An Open Letter To a Gallery

   This letter is dated at a time I was trying to receive gallery representation in Malmo, Sweden. I thought that posting it here would balance out my last blog post, and even being dated my stance is the same, and to me, the words remain true.


    I want to thank you for allowing me to meet with you to show my work. I am pleased that you thought of it as elegant, clean, and in a well disciplined style, and that my voice is clear and compelling. 

    I want to say that the conversation that the three of us had about art was very important. The main idea I was expressing, is that there is a great responsibility for artists, and to some degree for galleries, to be directional in not short changing the goals of art, and not to dupe and misguide the public into thinking that what has little or no merit should be looked upon as having value.

    I said that I did agree that it is good for an artist to experiment from time to time, and there is real benefit in doing so. However, if the artist finds that the end result is cheap and lowers the ideals of art, then he needs to learn from the experiment and make the necessary changes to improve upon his craft. In this he matures as an artist and his collectors grow and mature as well. To hold on to an experiment when it is in bad taste, or because it is something new, different and edgy, is a show of immaturity, is childlike. Some of his collectors may not be fooled, but this is misleading to the general public, and the outcome for society is disillusionment.

   Now, if we can turn away from the creative process for a minute, let me say that every person __ artist or not __ has deep in him the knowledge of what is in good taste and what is not. When a person acts upon this inner guidance, he gives life to his heart, and he finds the way to truth. If he ignores it by accepting a decay of high standards, morals and nobility, he deadens his heart and loses his way. If this person happens to be an artist, he takes his viewers along with him, and deadens their hearts as well.

   For photographs in a gallery to display badly crafted pictures of what the society is becoming is hardly a real reason to praise and glorify the photographer and display his work.  I do not see any reason to display that kind work, even if the intent is to warn the society of where it is going by ignoring what is good and wholesome for itself. Artists should lift the viewers to high standards with their craft, and show that there is hope, even in a world of decay.

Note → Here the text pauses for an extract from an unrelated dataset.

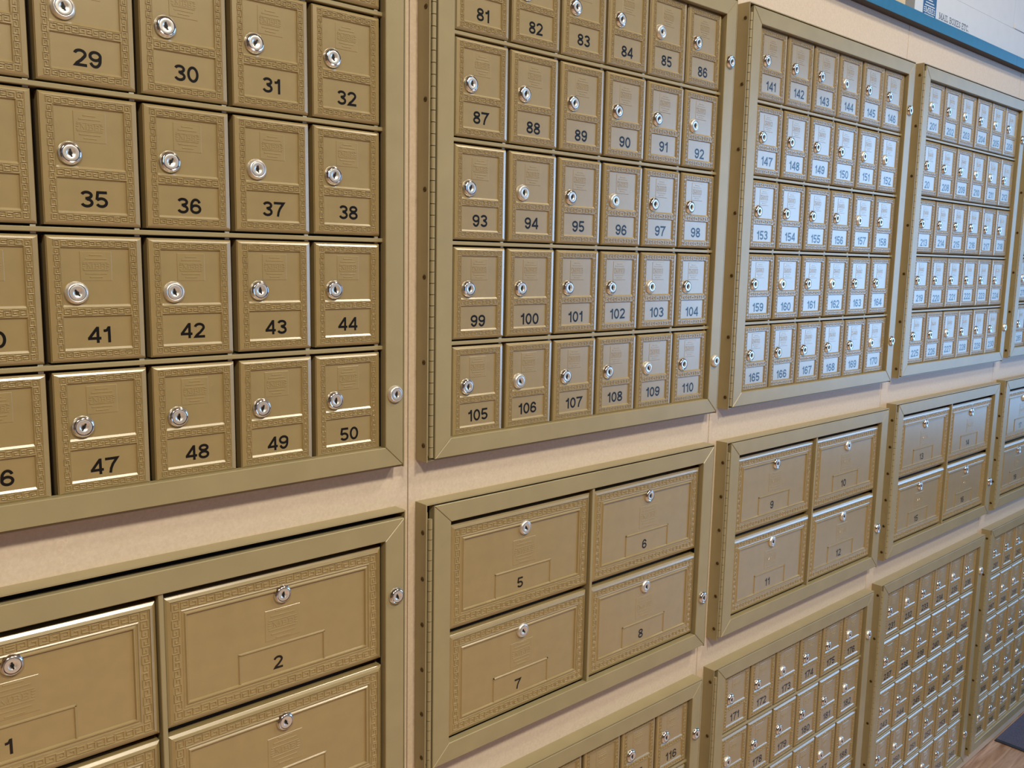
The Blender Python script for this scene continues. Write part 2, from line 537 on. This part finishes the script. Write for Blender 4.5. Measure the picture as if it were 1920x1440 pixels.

   If your response is that this is photo journalism, and the role of photo journalism is to show the events taken place and not to be a commentary on them.  I would say that the challenge of good photo journalism is to supply __ as best as one can __ the images of the people who stand with dignity and strength, and of those who face the issues of their society with hope and good will. He needs to find those images to balance out his photo journalistic project before displaying them to the public in the form of gallery representation. 

   You may not agree, and I do not see how I am mistaken. Morality and nobility are truths that do not change, even when some believe that there is no such thing. The society is in great need of them, and the people of integrity and goodwill appreciate that on the walls of an art gallery.

   Thank you.

Mujahid ‘Abdul-Ba’eth

   I did not get a response . . . Maybe they lost my email address.

   The art world is creating in the minds of the masses an acceptance of degrading imagery of which they call art, and many galleries are part of it __ I am not saying all galleries. Art schools are requiring their students to leave their personal values, morals and loyal commitments at the door of these schools for the sake of higher learning. This dumping down of the arts I believe is by design, and the society at large is repelled by it. The masses are more drawn to football, video games and the TV then to fine art, while artists of high standards are trying to educate and bring the public back to fine art, and they need their support.

   I ask that you express your thoughts on wheather you are drawn to, what is called "Modern Art", or are you repelled by much of it?